The most important point is that 4PT is based on the fact that the choice of paradigm is not within the three political ideologies (the Logos of the Great Mother), but within the three Logoi of the political philosophies of the Father (Platonism), the Son (Aristotelianism), and the Mother (materialism). This is a free choice in which modernity is nothing more than one option, and far from all.

The political philosophies of the Father and the Son (or their alliance) are objects of free choice. This is a task, not a given. It appears that we ended up in modernity because we forgot that the political philosophy of the Father and the political philosophy of the Son need to be constantly affirmed anew with each new generation and new person. We took them for something guaranteed, something taken for granted.

As soon as even a vertically-oriented political system becomes inertia or something ready-made and given, then it begins to fall, to collapse. If instead of as a free establishment we take the monarchical, imperial, traditional, and caste vertical to be a fact, something given, and once we no longer re-affirm such at each stage, then sooner or later we will fall into the dustbin of modernity and its last logical accord - the political philosophy of the Mother.

The black double

Thus, the essence of the political-philosophical dignity of man as a species is opened in 4PT - the dignity of the humanity that is now moving, whether faster or slower, in the direction of modernization, Westernization, and progress as if nothing is happening. This is the black double of mankind - the humanity which, by choosing freedom, chooses non-freedom, and while having the right to dignity, flight, and heroism, throws itself into slavery, misery, and in the service of matter.

Returning to the political philosophy of the Father or the Son is more difficult today than ever. But it is now that this choice carries all the fullness of its primordial, patriarchal, heroic meaning. Man differs from his black double in that he is a philosophical being capable of free choice.
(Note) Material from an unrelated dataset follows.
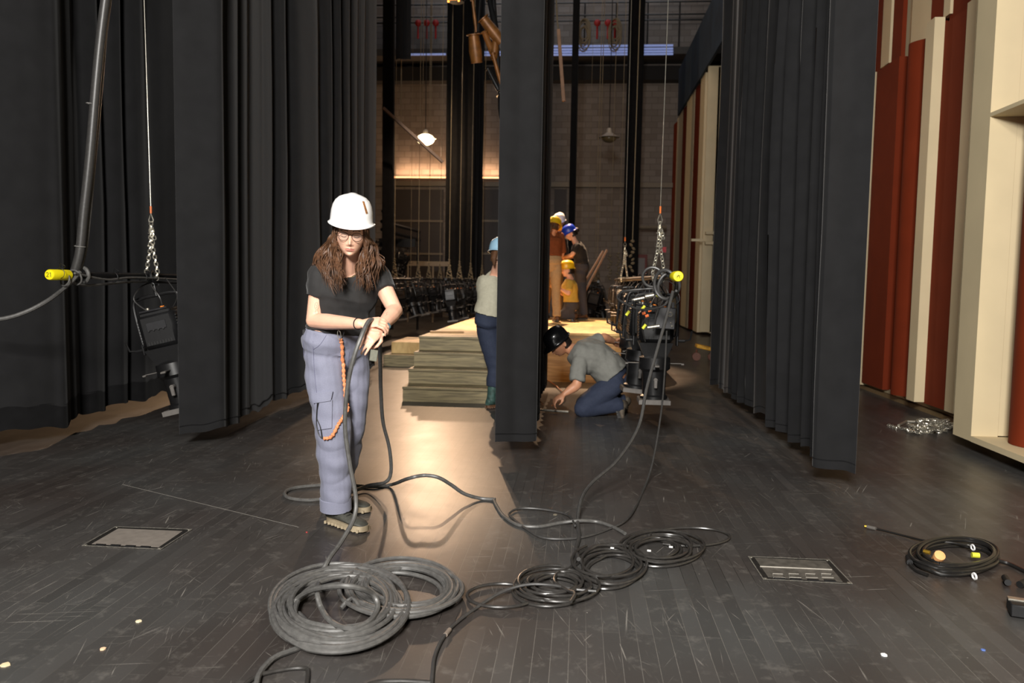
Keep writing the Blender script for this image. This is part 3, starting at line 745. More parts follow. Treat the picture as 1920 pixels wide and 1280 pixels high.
# ledge light washing the block wall
t = thing('strip_lamp', 'warm strip lamp lying along the beam of the back wall', 'lamp', wz(840, 330, YB - .4))
a0 = wz(740, 334, YB - .26); a1 = wz(938, 334, YB - .26)
b = MB(); b.box((a0 + a1) / 2 + Vector((0, 0, -.03)), (a1.x - a0.x, .12, .05)); b.build('housing', BEAM, t, False)
b = MB(); b.box((a0 + a1) / 2 + Vector((0, 0, .02)), (a1.x - a0.x, .08, .05)); b.build('tube', mat('warm_tube', (255, 205, 160), .4, emit=(255, 176, 118), estr=3.2), t, False)
al = area_light('strip_wash', (a0 + a1) / 2 + Vector((0, .05, .12)), (a0 + a1) / 2 + Vector((0, .38, 1.2)), a1.x - a0.x, .08, 60, (1, .58, .32))
# stage lantern glowing at the top of the picture
c = at(856, 4, 15.0); t = thing('stage_lantern', 'dark lantern with glowing orange slots at the top edge of the picture', 'stage lantern', c)
b = MB(); b.lathe([(.10, .25), (.17, .22), (.19, -.0), (.14, -.12)], c + Vector((0, 0, .12)), (0, 0, 1), 20); b.build('housing', BLACKMETAL, t)
b = MB(); b.box(c + Vector((-.03, -.2, 0)), (.13, .02, .05)); b.box(c + Vector((-.12, -.19, -.05)), (.035, .02, .03)); b.box(c + Vector((.07, -.19, -.03)), (.03, .02, .05)); b.build('glowing_slot', mat('hot_glow', (255, 170, 80), .5, emit=(255, 150, 60), estr=4), t, False)
b = MB(); b.cyl(c + Vector((0, 0, .3)), (c.x, c.y, 12.6), .02, 8); b.build('hanging_pipe', BLACKMETAL, t)
# hanging cluster of amber-lit lanterns and leaning timber at the top centre
AMB = mat('aged_bronze_paint', (128, 84, 40), .45, .2, .3, 12)
t = thing('lantern_cluster', 'cluster of brownish lanterns hanging high left of the central curtain', 'lantern bar', at(915, 60, 12))
for k, (p0, p1, q0, q1_, r) in enumerate(((906, 35, 940, 80, .09), (888, 65, 894, 118, .10), (918, 0, 930, 55, .05), (908, 60, 930, 115, .05), (930, 70, 926, 110, .06), (915, 130, 938, 175, .035), (924, 100, 940, 160, .03), (886, 0, 893, 60, .025), (938, 180, 941, 222, .05))):
    a_ = at(p0, p1, 12 + .1 * (k % 3)); b_ = at(q0, q1_, 12.1 + .1 * (k % 2)); b = MB(); b.tube([a_, a_.lerp(b_, .6), b_], [r * .8, r, r * .85], 12, round_end=False); b.torus(a_, r, .012, (b_ - a_), 14, 5)
    b.build('lantern_body', AMB if k % 3 != 2 else BLACKMETAL, t)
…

He has been given the freedom to choose his own political philosophy on a paradigmatic level (not on the basis of what the “menu” offers).

We can say that 4PT is an invitation to restore/reconstruct the political philosophy of the Father and the political philosophy of the Son. We know that these alternatives exist and we can freely choose them, thus destroying the hypnosis of the matrix of the three modern ideologies, the hypnosis of the matrix of the political philosophy of the Mother. We can choose an alternative political philosophy beyond what we are offered as exhaustive and complete. If such is really anything complete, then it is but the complete assortment of the devil’s temptations.